_WHAT IS ASKED_.
Write out the whole listing exactly as it stands.

◆ ◆ ◆ ◆

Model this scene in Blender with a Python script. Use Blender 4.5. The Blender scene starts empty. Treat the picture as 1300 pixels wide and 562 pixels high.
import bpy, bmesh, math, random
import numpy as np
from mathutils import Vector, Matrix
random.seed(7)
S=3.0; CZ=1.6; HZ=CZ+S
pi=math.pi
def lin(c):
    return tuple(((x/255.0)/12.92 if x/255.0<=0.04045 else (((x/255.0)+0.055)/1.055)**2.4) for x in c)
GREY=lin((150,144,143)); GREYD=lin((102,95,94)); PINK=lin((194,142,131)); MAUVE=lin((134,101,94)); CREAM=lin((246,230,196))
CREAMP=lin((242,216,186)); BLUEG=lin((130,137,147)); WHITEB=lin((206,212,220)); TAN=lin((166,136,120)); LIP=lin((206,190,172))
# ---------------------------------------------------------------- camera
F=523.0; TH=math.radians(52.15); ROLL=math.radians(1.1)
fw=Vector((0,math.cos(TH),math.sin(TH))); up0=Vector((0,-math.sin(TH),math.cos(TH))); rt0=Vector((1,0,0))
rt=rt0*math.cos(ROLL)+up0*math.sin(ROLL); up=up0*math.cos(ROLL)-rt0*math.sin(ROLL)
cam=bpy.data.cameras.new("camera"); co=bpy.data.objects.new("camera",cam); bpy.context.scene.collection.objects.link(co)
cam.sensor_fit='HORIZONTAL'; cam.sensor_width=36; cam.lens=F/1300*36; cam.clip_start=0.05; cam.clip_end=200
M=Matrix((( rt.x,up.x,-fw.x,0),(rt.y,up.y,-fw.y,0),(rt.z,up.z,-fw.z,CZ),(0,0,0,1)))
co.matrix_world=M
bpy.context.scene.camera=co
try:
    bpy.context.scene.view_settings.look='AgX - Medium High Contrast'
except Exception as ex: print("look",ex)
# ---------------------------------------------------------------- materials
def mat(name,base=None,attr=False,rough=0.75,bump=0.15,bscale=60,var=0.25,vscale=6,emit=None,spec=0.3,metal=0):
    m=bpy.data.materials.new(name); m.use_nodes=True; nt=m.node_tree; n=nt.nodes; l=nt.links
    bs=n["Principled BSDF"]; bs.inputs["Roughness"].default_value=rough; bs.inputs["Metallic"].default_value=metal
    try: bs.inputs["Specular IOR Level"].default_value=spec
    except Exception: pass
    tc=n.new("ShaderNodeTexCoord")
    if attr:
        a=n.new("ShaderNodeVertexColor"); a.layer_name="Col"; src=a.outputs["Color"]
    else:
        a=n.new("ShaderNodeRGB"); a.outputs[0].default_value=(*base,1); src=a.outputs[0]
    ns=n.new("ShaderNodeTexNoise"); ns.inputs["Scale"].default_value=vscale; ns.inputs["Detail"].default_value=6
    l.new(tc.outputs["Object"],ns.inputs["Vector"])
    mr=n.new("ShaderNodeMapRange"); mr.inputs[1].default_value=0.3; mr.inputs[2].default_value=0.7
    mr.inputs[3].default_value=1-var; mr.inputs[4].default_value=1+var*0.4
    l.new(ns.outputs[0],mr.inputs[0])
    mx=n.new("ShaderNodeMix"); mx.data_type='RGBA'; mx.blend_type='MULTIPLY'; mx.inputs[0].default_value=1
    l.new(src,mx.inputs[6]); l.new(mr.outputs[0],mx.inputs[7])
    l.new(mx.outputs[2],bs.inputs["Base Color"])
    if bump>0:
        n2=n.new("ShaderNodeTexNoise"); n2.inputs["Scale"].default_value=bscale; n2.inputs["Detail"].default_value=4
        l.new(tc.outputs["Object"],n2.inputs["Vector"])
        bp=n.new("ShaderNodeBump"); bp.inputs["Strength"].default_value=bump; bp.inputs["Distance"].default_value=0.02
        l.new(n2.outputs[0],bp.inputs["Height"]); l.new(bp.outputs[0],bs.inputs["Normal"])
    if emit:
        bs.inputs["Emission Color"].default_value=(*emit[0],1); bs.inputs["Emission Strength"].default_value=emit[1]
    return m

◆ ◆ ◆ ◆

_SOLUTION TO THIS TASK_.
Model this scene in Blender with a Python script. Use Blender 4.5. The Blender scene starts empty. Treat the picture as 1300 pixels wide and 562 pixels high.
import bpy, bmesh, math, random
import numpy as np
from mathutils import Vector, Matrix
random.seed(7)
S=3.0; CZ=1.6; HZ=CZ+S
pi=math.pi
def lin(c):
    return tuple(((x/255.0)/12.92 if x/255.0<=0.04045 else (((x/255.0)+0.055)/1.055)**2.4) for x in c)
GREY=lin((150,144,143)); GREYD=lin((102,95,94)); PINK=lin((194,142,131)); MAUVE=lin((134,101,94)); CREAM=lin((246,230,196))
CREAMP=lin((242,216,186)); BLUEG=lin((130,137,147)); WHITEB=lin((206,212,220)); TAN=lin((166,136,120)); LIP=lin((206,190,172))
# ---------------------------------------------------------------- camera
F=523.0; TH=math.radians(52.15); ROLL=math.radians(1.1)
fw=Vector((0,math.cos(TH),math.sin(TH))); up0=Vector((0,-math.sin(TH),math.cos(TH))); rt0=Vector((1,0,0))
rt=rt0*math.cos(ROLL)+up0*math.sin(ROLL); up=up0*math.cos(ROLL)-rt0*math.sin(ROLL)
cam=bpy.data.cameras.new("camera"); co=bpy.data.objects.new("camera",cam); bpy.context.scene.collection.objects.link(co)
cam.sensor_fit='HORIZONTAL'; cam.sensor_width=36; cam.lens=F/1300*36; cam.clip_start=0.05; cam.clip_end=200
M=Matrix((( rt.x,up.x,-fw.x,0),(rt.y,up.y,-fw.y,0),(rt.z,up.z,-fw.z,CZ),(0,0,0,1)))
co.matrix_world=M
bpy.context.scene.camera=co
try:
    bpy.context.scene.view_settings.look='AgX - Medium High Contrast'
except Exception as ex: print("look",ex)
# ---------------------------------------------------------------- materials
def mat(name,base=None,attr=False,rough=0.75,bump=0.15,bscale=60,var=0.25,vscale=6,emit=None,spec=0.3,metal=0):
    m=bpy.data.materials.new(name); m.use_nodes=True; nt=m.node_tree; n=nt.nodes; l=nt.links
    bs=n["Principled BSDF"]; bs.inputs["Roughness"].default_value=rough; bs.inputs["Metallic"].default_value=metal
    try: bs.inputs["Specular IOR Level"].default_value=spec
    except Exception: pass
    tc=n.new("ShaderNodeTexCoord")
    if attr:
        a=n.new("ShaderNodeVertexColor"); a.layer_name="Col"; src=a.outputs["Color"]
    else:
        a=n.new("ShaderNodeRGB"); a.outputs[0].default_value=(*base,1); src=a.outputs[0]
    ns=n.new("ShaderNodeTexNoise"); ns.inputs["Scale"].default_value=vscale; ns.inputs["Detail"].default_value=6
    l.new(tc.outputs["Object"],ns.inputs["Vector"])
    mr=n.new("ShaderNodeMapRange"); mr.inputs[1].default_value=0.3; mr.inputs[2].default_value=0.7
    mr.inputs[3].default_value=1-var; mr.inputs[4].default_value=1+var*0.4
    l.new(ns.outputs[0],mr.inputs[0])
    mx=n.new("ShaderNodeMix"); mx.data_type='RGBA'; mx.blend_type='MULTIPLY'; mx.inputs[0].default_value=1
    l.new(src,mx.inputs[6]); l.new(mr.outputs[0],mx.inputs[7])
    l.new(mx.outputs[2],bs.inputs["Base Color"])
    if bump>0:
        n2=n.new("ShaderNodeTexNoise"); n2.inputs["Scale"].default_value=bscale; n2.inputs["Detail"].default_value=4
        l.new(tc.outputs["Object"],n2.inputs["Vector"])
        bp=n.new("ShaderNodeBump"); bp.inputs["Strength"].default_value=bump; bp.inputs["Distance"].default_value=0.02
        l.new(n2.outputs[0],bp.inputs["Height"]); l.new(bp.outputs[0],bs.inputs["Normal"])
    if emit:
        bs.inputs["Emission Color"].default_value=(*emit[0],1); bs.inputs["Emission Strength"].default_value=emit[1]
    return m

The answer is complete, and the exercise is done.